Esta no es una buddy movie cualquiera. Hay algo que la
distingue de las demás y es la inteligencia de algunas de sus secuencias. Para
empezar, son dos tipos que están obsesionados con hacer caer a un mafioso y no
resulta nada fácil porque entre ellos hay una extraña relación de amor y odio
que confunde a cualquiera. De hecho porque, en algunos momentos, es mucho más
importante la relación que existe entre los dos policías que el argumento en sí
mismo. Y, claro, si tienes a dos actores como Alan Arkin y James Caan haciendo
de las suyas, el disfrute está asegurado. Además, cómo resistirse al hecho de
que uno de ellos ofrece consejo matrimonial al otro cuando se está beneficiando
a su mujer. Es como para estamparle la placa en las narices, hombre. Y, a pesar
de que hay momentos de comedia, también hay acción, simpatía, cierta
sofisticación y algo de humor grueso. Todo eso en apenas una hora y tres
cuartos de patrulla.
Lo cierto es que, a
pesar de todo, estos dos impresentables tienen algo de respeto por el otro (si
exceptuamos el chalaneo entre la mujer de uno y el otro) y hay una rara
sensación de que todo va a colocarse fuera de los límites del control
narrativo. Sin embargo, se pasa un gran rato, al borde de los tiempos en los que
lo hippy estaba de moda, con alguna
pasada de rosca y más de un momento crítico. Caan pone la locura. Arkin, la
calma. Y ya estamos con las armas desenfundadas a la primera de cambio. Y para
la historia ha quedado esa escena en la que el coche de policía entra por la
ventana de una vivienda mientras sus dueños están durmiendo. La vocación
destructora de la película es evidente porque no deja títere con cabeza y los
policías bordean peligrosamente lo políticamente correcto.
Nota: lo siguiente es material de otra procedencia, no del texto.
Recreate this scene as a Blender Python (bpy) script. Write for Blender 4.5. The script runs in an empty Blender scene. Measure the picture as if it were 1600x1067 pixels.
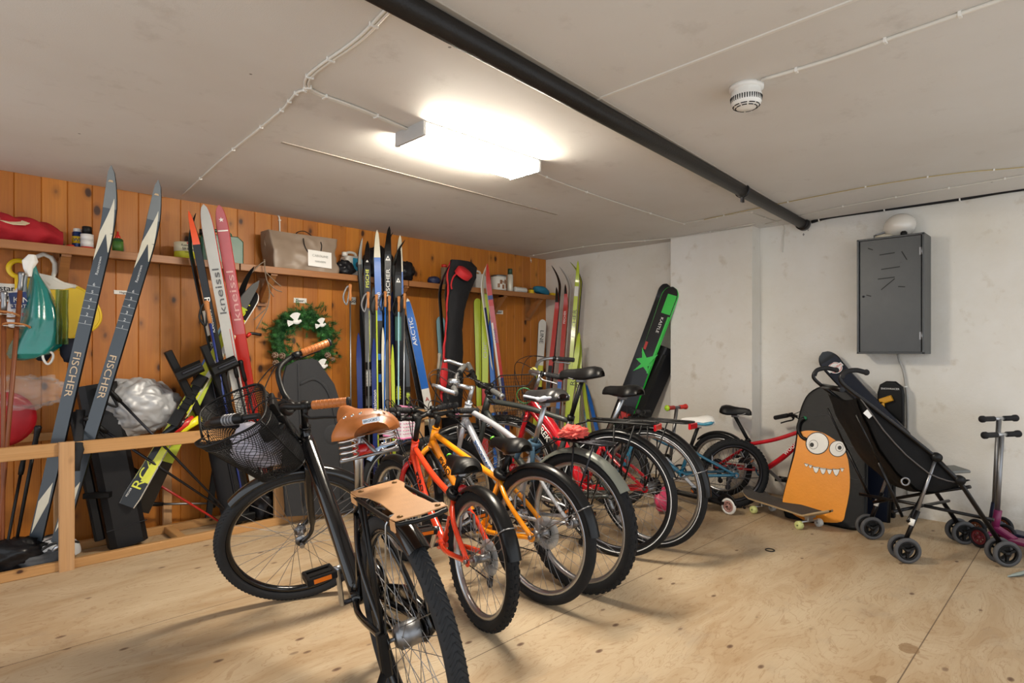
import bpy, math, random
from mathutils import Vector as V, Matrix, Euler
PI=math.pi; R_=math.radians
random.seed(7)
col=bpy.context.scene.collection
# ------------------------------------------------ camera maths: a pixel of the 1600x1067 photo and one known world plane give a place
F=921.0; H=1.15; HY=549.0; S2=math.sqrt(.5)
XW=4.865; YW=4.335; ZC=2.16
def ray(px,py):
    u=(px-800)/F; v=(HY-py)/F
    return V((S2*(1+u),S2*(1-u),v))
O=V((0,0,H))
def atT(px,py,t): return O+ray(px,py)*t
def atX(px,py,X): r=ray(px,py); return O+r*(X/r.x)
def atY(px,py,Y): r=ray(px,py); return O+r*(Y/r.y)
def atZ(px,py,Z): r=ray(px,py); return O+r*((Z-H)/r.z)
# ------------------------------------------------ materials
_m={}
def rgb(h):
    if isinstance(h,str):
        h=h.lstrip('#'); c=[int(h[i:i+2],16)/255 for i in (0,2,4)]
        return tuple((x/12.92 if x<=.04045 else ((x+.055)/1.055)**2.4) for x in c)+(1,)
    return tuple(h)+(1,) if len(h)==3 else tuple(h)
def mat(name,c,rough=.5,metal=0,var=.08,scale=20,bump=0,bscale=200,coat=0,emit=None,estr=0,alpha=1,trans=0):
    if name in _m: return _m[name]
    m=bpy.data.materials.new(name); m.use_nodes=True; n=m.node_tree; b=n.nodes['Principled BSDF']
    c=rgb(c)
    b.inputs['Base Color'].default_value=c
    b.inputs['Roughness'].default_value=rough; b.inputs['Metallic'].default_value=metal
    b.inputs['Specular IOR Level'].default_value=(.28 if max(c[:3])<.03 and not metal else .5); b.inputs['Coat Weight'].default_value=coat; b.inputs['Coat Roughness'].default_value=.08
    if trans: b.inputs['Transmission Weight'].default_value=trans
    b.inputs['Alpha'].default_value=alpha
    tc=n.nodes.new('ShaderNodeTexCoord')
    if var:
        ns=n.nodes.new('ShaderNodeTexNoise'); ns.inputs['Scale'].default_value=scale; ns.inputs['Detail'].default_value=4
        n.links.new(tc.outputs['Object'],ns.inputs['Vector'])
        mx=n.nodes.new('ShaderNodeMix'); mx.data_type='RGBA'
        mx.inputs[6].default_value=tuple(x*(1-var) for x in c[:3])+(1,)
        mx.inputs[7].default_value=tuple(min(1,x*(1+var)+.004*var) for x in c[:3])+(1,)
        n.links.new(ns.outputs['Fac'],mx.inputs[0]); n.links.new(mx.outputs[2],b.inputs['Base Color'])
    if bump:
        ns=n.nodes.new('ShaderNodeTexNoise'); ns.inputs['Scale'].default_value=bscale; ns.inputs['Detail'].default_value=3
        n.links.new(tc.outputs['Object'],ns.inputs['Vector'])
        bp=n.nodes.new('ShaderNodeBump'); bp.inputs['Strength'].default_value=bump; bp.inputs['Distance'].default_value=.003
        n.links.new(ns.outputs['Fac'],bp.inputs['Height']); n.links.new(bp.outputs['Normal'],b.inputs['Normal'])
    if emit:
        b.inputs['Emission Color'].default_value=rgb(emit); b.inputs['Emission Strength'].default_value=estr
    _m[name]=m; return m
# ------------------------------------------------ mesh builder
class MB:
    def __init__(s): s.v=[]; s.f=[]; s.mi=[]; s.mats=[]; s.cur=0; s.sm=[]
    def use(s,m):
        if m not in s.mats: s.mats.append(m)
        s.cur=s.mats.index(m); return s
    def add(s,vs,fs,smooth=False):
        o=len(s.v); s.v+= [V(p) for p in vs]
        for f in fs: s.f.append([i+o for i in f]); s.mi.append(s.cur); s.sm.append(smooth)
        return s
    def box(s,a,b):
        (x0,y0,z0),(x1,y1,z1)=a,b
        return s.add([(x0,y0,z0),(x1,y0,z0),(x1,y1,z0),(x0,y1,z0),(x0,y0,z1),(x1,y0,z1),(x1,y1,z1),(x0,y1,z1)],
            [(0,3,2,1),(4,5,6,7),(0,1,5,4),(1,2,6,5),(2,3,7,6),(3,0,4,7)])
    def bar(s,p,q,w,h,up=(0,0,1),bev=0):
        # rectangular bar from p to q, w across, h along up ; bevelled if bev
        p=V(p);q=V(q);d=(q-p).normalized(); up=V(up); x=d.cross(up)
        if x.length<1e-4: x=d.cross(V((1,0,0)))
        x.normalize(); y=x.cross(d).normalized()
        w/=2;h/=2
        if bev:
            pr=[(w-bev,-h),(w,-h+bev),(w,h-bev),(w-bev,h),(-w+bev,h),(-w,h-bev),(-w,-h+bev),(-w+bev,-h)]
        else: pr=[(w,-h),(w,h),(-w,h),(-w,-h)]
        n=len(pr); vs=[p+x*a+y*b for a,b in pr]+[q+x*a+y*b for a,b in pr]
        fs=[(i,(i+1)%n,n+(i+1)%n,n+i) for i in range(n)]+[tuple(range(n))[::-1],tuple(range(n,2*n))]
        return s.add(vs,fs)
    def tube(s,pts,r,n=10,cap=True,closed=False,flat=1,ref=None):
        pts=[V(p) for p in pts]; k=len(pts)
        rs=r if isinstance(r,(list,tuple)) else [r]*k
        vs=[];prev=None
        for i,p in enumerate(pts):
            if closed: d=pts[(i+1)%k]-pts[i-1]
            else: d=pts[min(i+1,k-1)]-pts[max(i-1,0)]
            d.normalize()
            if prev is None:
                a=V(ref) if ref else (V((0,0,1)) if abs(d.z)<.9 else V((1,0,0)))
                x=(a-d*a.dot(d)).normalized()
            else: x=(prev-d*prev.dot(d)).normalized()
            prev=x; y=d.cross(x)
            for j in range(n):
                a=2*PI*j/n; vs.append(p+x*(math.cos(a)*rs[i])+y*(math.sin(a)*rs[i]*flat))
        fs=[]
        for i in range(k if closed else k-1):
            i2=(i+1)%k
            for j in range(n): fs.append((i*n+j,i*n+(j+1)%n,i2*n+(j+1)%n,i2*n+j))
        s.add(vs,fs,True)
        if cap and not closed:
            o=len(s.v)-len(vs)
            s.f.append([o+j for j in range(n)][::-1]); s.f.append([o+(k-1)*n+j for j in range(n)])
            s.mi+=[s.cur]*2; s.sm+=[False]*2
        return s
    def lathe(s,prof,c=(0,0,0),ax=(0,0,1),n=24,smooth=True,sx=1,sy=1,ref=None):
        c=V(c);ax=V(ax).normalized(); a=V(ref) if ref else (V((1,0,0)) if abs(ax.x)<.9 else V((0,1,0)))
        x=(a-ax*a.dot(ax)).normalized(); y=ax.cross(x)
        vs=[];k=len(prof)
        for r,z in prof:
            for j in range(n):
                t=2*PI*j/n; vs.append(c+ax*z+x*(r*sx*math.cos(t))+y*(r*sy*math.sin(t)))
        fs=[(i*n+j,i*n+(j+1)%n,(i+1)*n+(j+1)%n,(i+1)*n+j) for i in range(k-1) for j in range(n)]
        return s.add(vs,fs,smooth)
    def ring(s,c,ax,R,prof,n=64,smooth=True):
        # closed profile (dr,dz) swept round axis
        c=V(c);ax=V(ax).normalized(); a=V((0,0,1)) if abs(ax.z)<.9 else V((1,0,0))
        x=(a-ax*a.dot(ax)).normalized(); y=ax.cross(x); k=len(prof); vs=[]
        for j in range(n):
            t=2*PI*j/n; e=x*math.cos(t)+y*math.sin(t)
            for dr,dz in prof: vs.append(c+e*(R+dr)+ax*dz)
        fs=[(j*k+i,((j+1)%n)*k+i,((j+1)%n)*k+(i+1)%k,j*k+(i+1)%k) for j in range(n) for i in range(k)]
        return s.add(vs,fs,smooth)
    def sph(s,c,r,n=16,m=10,sc=(1,1,1)):
        c=V(c); vs=[];fs=[]
        for i in range(m+1):
            a=PI*i/m
            for j in range(n):
                b=2*PI*j/n; vs.append(c+V((r*sc[0]*math.sin(a)*math.cos(b),r*sc[1]*math.sin(a)*math.sin(b),r*sc[2]*math.cos(a))))
        for i in range(m):
            for j in range(n): fs.append((i*n+j,(i+1)*n+j,(i+1)*n+(j+1)%n,i*n+(j+1)%n))
        return s.add(vs,fs,True)
    def plate(s,pts,nrm,th,smooth=False):
        # polygon given in 3D, thickened along nrm
        nrm=V(nrm).normalized()*th; n=len(pts); pts=[V(p) for p in pts]
        vs=pts+[p+nrm for p in pts]
        return s.add(vs,[tuple(range(n))[::-1],tuple(range(n,2*n))]+[(i,(i+1)%n,n+(i+1)%n,n+i) for i in range(n)],smooth)
    def grid(s,fn,nu,nv,smooth=True,closeu=False):
        vs=[fn(i/nu,j/nv) for i in range(nu+(0 if closeu else 1)) for j in range(nv+1)]
        fs=[];w=nv+1;N=nu if closeu else nu+1
        for i in range(nu):
            for j in range(nv): fs.append((i*w+j,((i+1)%N)*w+j,((i+1)%N)*w+j+1,i*w+j+1))
        return s.add(vs,fs,smooth)
    def xf(s,M):
        s.v=[M@p for p in s.v]; return s
    def build(s,name,m=None,parent=None,label=None):
        me=bpy.data.meshes.new(name)
        me.from_pydata([tuple(p) for p in s.v],[],s.f)
        mats=s.mats or [m]
        for q in mats: me.materials.append(q)
        if s.mats: me.polygons.foreach_set('material_index',s.mi)
        me.polygons.foreach_set('use_smooth',s.sm)
        me.update()
        o=bpy.data.objects.new(name,me); col.objects.link(o)
        if parent: o.parent=parent
        if label: o['label']=label
        return o
def centre(o):
    # put a top-level mesh's origin at its footprint's centre
    me=o.data; xs=[v.co.x for v in me.vertices]; ys=[v.co.y for v in me.vertices]; zs=[v.co.z for v in me.vertices]
    c=V(((min(xs)+max(xs))/2,(min(ys)+max(ys))/2,min(zs)))
    me.transform(Matrix.Translation(-c)); o.location=c
    return o
def tag(o,label,cat,group=None,kind=None):
    if not o.get('structure_') and label: o['label']=label
    if cat: o['category']=cat
    if group: o['group']=group
    if kind: o['kind']=kind
    return o
def thing(name,loc,label,cat,rz=0,group=None):
    e=bpy.data.objects.new(name,None); col.objects.link(e); e.location=loc; e.rotation_euler=(0,0,rz); e.empty_display_size=.1
    return tag(e,label,cat,group)
def struct(name,mb,m):
    o=mb.build(name,m); o['kind']='structure'; return o
def one(name,mb,m,label,cat,group=None):
    return tag(centre(mb.build(name,m)),label,cat,group)
def rel(e,p):
    # world point to the local frame of an unrotated empty
    return V(p)-V(e.location)
def arc(pts,n=8):
    # Catmull-Rom through points
    P=[V(p) for p in pts]; P=[P[0]*2-P[1]]+P+[P[-1]*2-P[-2]]; out=[]
    for i in range(1,len(P)-2):
        for k in range(n):
            t=k/n; a,b,c,d=P[i-1],P[i],P[i+1],P[i+2]
            out.append(.5*((2*b)+(c-a)*t+(2*a-5*b+4*c-d)*t*t+(3*b-a-3*c+d)*t**3))
    out.append(P[-2]); return out
_txt={}
def text(s,origin,xd,up,size,m,parent,name='lettering',ext=.0006,align='LEFT',stretch=1,off=0,label=None):
    # lettering as thin solid mesh; origin in parent's space
    cu=bpy.data.curves.new('t','FONT'); cu.body=s; cu.size=1; cu.extrude=.0; cu.align_x=align; cu.offset=off; cu.resolution_u=3
    cu.extrude=ext/size
    ob=bpy.data.objects.new('t',cu); col.objects.link(ob)
    dg=bpy.context.evaluated_depsgraph_get(); me=bpy.data.meshes.new_from_object(ob.evaluated_get(dg))
    bpy.data.objects.remove(ob); bpy.data.curves.remove(cu)
    xd=V(xd).normalized(); up=V(up); up=(up-xd*up.dot(xd)).normalized(); n=xd.cross(up)
    M=Matrix((( *(xd*size*stretch),0),(*(up*size),0),(*(n*size),0),(0,0,0,1))).transposed(); M.translation=V(origin)
    me.transform(M); me.materials.clear(); me.materials.append(m); me.name=name
    o=bpy.data.objects.new(name,me); col.objects.link(o)
    if parent: o.parent=parent
    if label: o['label']=label
    return o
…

Estos dos granujas
hacen que Harry el sucio parezca limpio.
Así que abróchense los
cinturones y prepárense para algo trepidante, cercano a lo excesivo, amoral y
profundamente transgresor con unas gotas de astucia. La dirección de Richard
Rush es intensamente precisa a pesar del caos que domina muchas de sus escenas
y resulta una película complicada, divertida, olvidada y libre. Quizá es una de
esos títulos representativos que aún puede recordarnos hasta dónde puede llegar
el cine cuando no hay fronteras éticas más allá de la moral.
Y, sobre todo y ante
todo, esos dos actores que están en estado de gracia, nunca mejor dicho, como
James Caan y Alan Arkin. Divertidos, intensos, geniales y entrañables aún
cuando son odiosos. Hay que volar con ellos dentro del coche. De vez en cuando,
hay que permitir a la locura darse un paseo con esta extraña pareja de polis.